Banda Aceh – Kantor Wilayah Kementerian Agama (Kanwil Kemenag) Provinsi Aceh melaksanakan Dialog Kerukunan Umat Beragama, Moderasi Beragama dan Penguatan Majelis Dai Kebangsaan. Acara bertema “Merawat Kerukunan Umat, Menguatkan Toleransi di Tengah Keberagaman” berlangsung di Hotel Sweet Seventeen, Banda Aceh, 28-30 September 2025.
Ketua panitia, H Zulfikar MAg mengatakan kegiatan ini diikuti pimpinan ormas, tokoh agama, para Kasi Bimas Islam kabupaten/kota.
Zulfikar menyebutkan kegiatan ini sebagai wadah silaturahmi antara tokoh agama dan masyarakat.
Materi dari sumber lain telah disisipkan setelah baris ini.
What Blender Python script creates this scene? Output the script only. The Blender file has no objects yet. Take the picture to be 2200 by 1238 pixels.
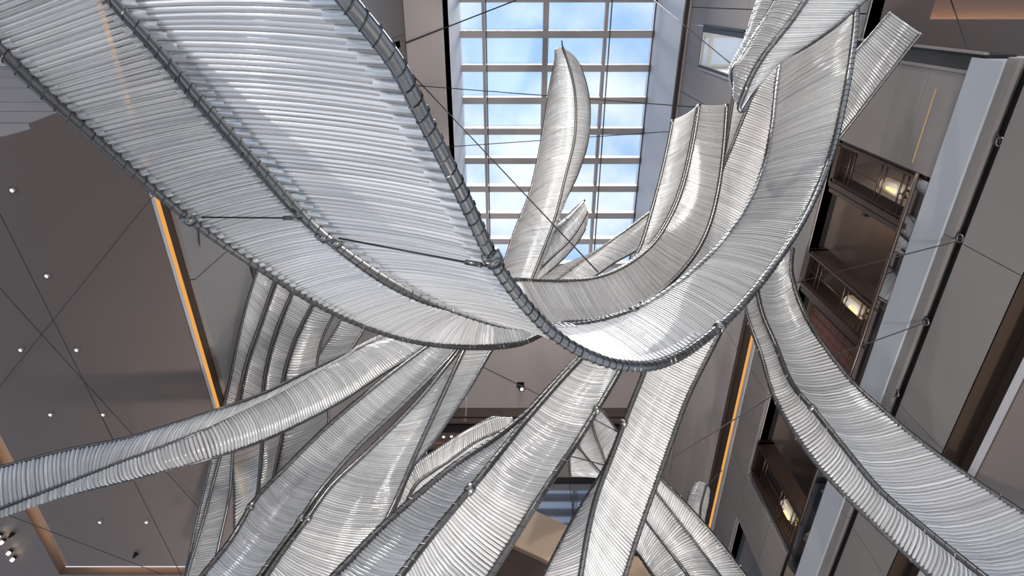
import bpy, math, random
import numpy as np
from mathutils import Matrix, Vector
random.seed(7)
SC = bpy.context.scene
COL = SC.collection

# ------------------------------------------------------------------ camera
FPX, ELEV = 1219.0, math.radians(63.1)
CAM = np.array([0.0, 0.0, 1.6])
cd = bpy.data.cameras.new('camera'); cam = bpy.data.objects.new('camera', cd); COL.objects.link(cam)
cd.sensor_width = 36; cd.lens = FPX / 2200 * 36; cd.clip_end = 500; cd.clip_start = 0.05
cam.location = CAM; cam.rotation_euler = (math.pi / 2 + ELEV, 0, 0)
SC.camera = cam

# ------------------------------------------------------------------ world: blue sky with white clouds
w = bpy.data.worlds.new('sky'); SC.world = w; w.use_nodes = True
nt = w.node_tree; nt.nodes.clear()
def N(t, ty, **kw):
    n = t.nodes.new(ty)
    for k, v in kw.items(): setattr(n, k, v)
    return n
out = N(nt, 'ShaderNodeOutputWorld'); bg = N(nt, 'ShaderNodeBackground')
tc = N(nt, 'ShaderNodeTexCoord')
no = N(nt, 'ShaderNodeTexNoise'); no.inputs['Scale'].default_value = 5.2; no.inputs['Detail'].default_value = 7; no.inputs['Roughness'].default_value = .52
cr = N(nt, 'ShaderNodeValToRGB')
cr.color_ramp.elements[0].position = .40; cr.color_ramp.elements[0].color = (.34, .53, .82, 1)
cr.color_ramp.elements[1].position = .66; cr.color_ramp.elements[1].color = (.88, .91, .96, 1)
nt.links.new(tc.outputs['Generated'], no.inputs['Vector'])
nt.links.new(no.outputs['Fac'], cr.inputs['Fac'])
nt.links.new(cr.outputs['Color'], bg.inputs['Color'])
bg.inputs['Strength'].default_value = .95
nt.links.new(bg.outputs[0], out.inputs[0])

sl = bpy.data.lights.new('sun', 'SUN'); sl.energy = 7.0; sl.angle = math.radians(13.0); sl.color = (1, .95, .88)
sun = bpy.data.objects.new('sun', sl); COL.objects.link(sun); sun.location = (0, -30, 30)
sun.rotation_euler = (math.radians(9), math.radians(1), 0)       # high sun, down through the skylight on to ribbons and floor

# added unseen fill lamps, and the room lamp behind the small window
def lamp(kind, name, loc, power, size, col, target=None, ang=70):
    l = bpy.data.lights.new(name, kind); l.energy = power; l.shadow_soft_size = size; l.color = col
    o = bpy.data.objects.new(name, l); COL.objects.link(o); o.location = loc
    if kind == 'SPOT':
        l.spot_size = math.radians(ang); l.spot_blend = 1.0
        o.rotation_euler = (Vector(target) - Vector(loc)).to_track_quat('-Z', 'Y').to_euler()
    return o
for lx, ly, tx_, ty_ in ((1.0, 4.5, .5, 4), (2.6, 9.0, 2, 9), (-.6, 8.0, -.6, 9), (3.4, 3.0, 3.6, 3), (-1.0, 5.0, -.8, 6.5)):
    lamp('SPOT', 'added_uplight', (lx, ly, .25), 1150, .25, (1, .94, .88), (tx_, ty_, 14), 85)  # uplights added to brighten the ribbons' undersides, no fixture known
for lx, lz, tgt in ((-1.8, 12.5, (0, 7, 11)), (4.2, 12.5, (3, 7, 12)), (1.2, 16, (2, 10, 15))):
    lamp('SPOT', 'added_back_spot', (lx, -8.7, lz), 2600, .15, (1, .95, .90), tgt, 75)  # unseen spots added to light the ribbon faces turned to the camera
lamp('SPOT', 'added_streak_spot', (-9.0, -2.5, 5.6), 3600, .05, (1, 1, 1), (-1.45, .35, 4.95), 14)  # unseen spot placed to draw the bright streak on the front ribbon
for ly in (3.6, 8.0): lamp('POINT', 'balcony_fill', (7.6, ly, 11.2), 16, .15, (1, .80, .62))  # point lights added to lift the dark balcony interior
lamp('POINT', 'window_room_lamp', (6.6, 1.28, 19.2), 60, .1, (1, .97, .9))

SC.view_settings.view_transform = 'Standard'
SC.view_settings.look = 'None'
SC.view_settings.gamma = 1
SC.view_settings.exposure = 0.48
SC.view_settings.use_curve_mapping = False
SC.cycles.max_bounces = 8; SC.cycles.diffuse_bounces = 4; SC.cycles.transparent_max_bounces = 24
SC.cycles.caustics_reflective = False; SC.cycles.caustics_refractive = False
SC.cycles.sample_clamp_indirect = 4

# ------------------------------------------------------------------ geometry helpers
Fw = np.array([0, math.cos(ELEV), math.sin(ELEV)]); Up = np.array([0, -math.sin(ELEV), math.cos(ELEV)]); Rt = np.array([1.0, 0, 0])
def ray(u, v): return Fw + Rt * (u - 1100) / FPX + Up * (619 - v) / FPX
def at(u, v, d): return CAM + ray(u, v) * d            # d: distance along the view axis, metres
def onX(u, v, X): r = ray(u, v); return CAM + r * (X / r[0])
def onY(u, v, Y): r = ray(u, v); return CAM + r * (Y / r[1])
def onZ(u, v, Z): r = ray(u, v); return CAM + r * ((Z - 1.6) / r[2])

def link(name, data, parent=None, mw=None):
    o = bpy.data.objects.new(name, data); COL.objects.link(o)
    if parent is not None:
        o.parent = parent
        base = WLOC.get(parent.name, Vector((0, 0, 0)))
        M = Matrix.Translation(-base) @ (mw if mw is not None else Matrix())
        o.matrix_basis = M
        WLOC[o.name] = base + Vector((0, 0, 0)) if mw is None else None
        if mw is None:
            # child frame: parent's base moved back to world zero
            WLOC[o.name] = Vector((0, 0, 0))
    else:
        if mw is not None: o.matrix_basis = mw
        WLOC[o.name] = Vector((0, 0, 0))
    return o
WLOC = {}
def mesh(name, V, Fc, mat, parent=None, smooth=False, mw=None):
    me = bpy.data.meshes.new(name); me.from_pydata([tuple(map(float, p)) for p in V], [], [tuple(f) for f in Fc])
    if smooth: me.polygons.foreach_set('use_smooth', [True] * len(me.polygons))
    me.update()
    if mat is not None: me.materials.append(mat)
    return link(name, me, parent, mw)
def empty(name, loc):
    o = bpy.data.objects.new(name, None); COL.objects.link(o); o.location = Vector([float(c) for c in loc]); o.empty_display_size = .1
    WLOC[o.name] = Vector([float(c) for c in loc]); return o
def tag(o, label=None, cat=None, group=None, kind=None):
    if label: o['label'] = label
    if cat: o['category'] = cat
    if group: o['group'] = group
    if kind: o['kind'] = kind
    return o
BF = [(0, 3, 2, 1), (4, 5, 6, 7), (0, 1, 5, 4), (1, 2, 6, 5), (2, 3, 7, 6), (3, 0, 4, 7)]
def boxg(x0, x1, y0, y1, z0, z1):
    return [(x0, y0, z0), (x1, y0, z0), (x1, y1, z0), (x0, y1, z0), (x0, y0, z1), (x1, y0, z1), (x1, y1, z1), (x0, y1, z1)], BF
def box(name, x0, x1, y0, y1, z0, z1, mat, parent=None):
    V, Fc = boxg(x0, x1, y0, y1, z0, z1); return mesh(name, V, Fc, mat, parent)
def prism(name, pts, vec, mat, parent=None):
    """polygon of world points extruded along vec"""
    n = len(pts); V = [np.array(p) for p in pts] + [np.array(p) + np.array(vec) for p in pts]
    Fc = [tuple(range(n)), tuple(range(2 * n - 1, n - 1, -1))] + [(i, i + n, (i + 1) % n + n, (i + 1) % n) for i in range(n)]
    return mesh(name, V, Fc, mat, parent)
def frames(P):
    P = np.asarray(P, float); T = np.gradient(P, axis=0); T /= np.linalg.norm(T, axis=1)[:, None]
    n = np.cross(T[0], [0.3, 0.2, 0.9]); n /= np.linalg.norm(n); out = []
    for t in T:
        n = n - t * (n @ t); n /= np.linalg.norm(n); out.append((n.copy(), np.cross(t, n)))
    return T, out
def tube_geo(P, r, sides=8, caps=True):
    T, fr = frames(P); V = []; Fc = []
    for p, (a, b) in zip(P, fr):
        for k in range(sides):
            th = 2 * math.pi * k / sides; V.append(p + (a * math.cos(th) + b * math.sin(th)) * r)
    for i in range(len(P) - 1):
        for k in range(sides):
            k2 = (k + 1) % sides; Fc.append((i * sides + k, i * sides + k2, (i + 1) * sides + k2, (i + 1) * sides + k))
    if caps:
        Fc.append(tuple(range(sides - 1, -1, -1))); m = (len(P) - 1) * sides; Fc.append(tuple(range(m, m + sides)))
    return V, Fc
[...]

Kemedian membangun hubungan baik antartokoh untuk menyelesaikan masalah umat, khususnya di Aceh.
Kegiatan ini, sebutnya, merupakan inisiatif strategis untuk meningkatkan peran dai dalam pembangunan bangsa yang harmonis dan inklusif. Juga meningkatkan literasi tokoh agama demi menjaga kerukunan dan moderasi beragama, sehingga prinsip dan hakikat moderasi beragama dapat teraktualisasi dalam masyarakat.
“Wakil Menteri Agama kemarin sudah menekankan pentingnya moderasi beragama,” ujar Zulfikar yang juga Kabid Penerangan Agama Islam Zakat Wakaf Kanwil Kemenag Aceh.
Kepala Kanwil Kemenag Provinsi Aceh, H Azhari MSi berharap kegiatan ini dapat meningkatan kualitas semua peserta.
“Saya yakin semua yang hadir paham bagaimana hidup rukun. Ini yang penting ditekankan dalam internal umat Islam,” jelas Kakanwil saat membuka acara yang dihadiri Kakankemenag Kabupaten Aceh Singkil, H Azhari.
Menurutnya, dalam internal umat Islam masih ada terjadi kecoplosan dengan bahasa yang tajam ketika ceramah. Khawatirnya kalimat ini memancing disharmonisasi atau tersinggung sesama kita
“Jadi melalui dialog ini, bisa didiskusikan hal-hal penting. Terkait Islam, kalau bisa tidak saling menuding dalam perkara cabang. Karena jika saling menuding masalah cabang, nanti bisa jadi bias dan merembes ke akidah. Kita mesti hargai semua pemahaman yang ada di masyarakat dan hargai kondisi daerah,” ujar Azhari.
Para dai, katanya, biasakan bertanya terlebih dahulu keadaan kampong yang dikunjungi, supaya tetap memeraktikan seperti amalan masyarakat setempat. Apalagi saat jadi khatib atau imam.
“Jadi kita harus pahami kearifan lokal. Walau sudah jadi khatib senior. Supaya isi khutbah kita tidak memancing kerusakan bagi masyarakat setempat,” kata Kakanwil.
Mari ajak umat bersatu beribadah dalam hal yang pasti (qat’i) dan kalau persoalan cabang (furuk) tentu harus saling menghargai.
“Semoga lewat diskusi ini, ada celah yang bisa disdiskusi dan ada hal yang mestinya dihargai,” ungkap Azhari.
Terkait Majelis Dai Kebangsaan, ujar Azhari, tentu kehadiran dai sangat ditunggu masyarakat untuk memberikan pencerahan. Karena guru, penyuluh, dai adalah umat terbaik sebagaimana pesan Allah dalam Al-Quran, bahwa mereka selalu menyeru pada kebaikan dan mencegah yang mungkar.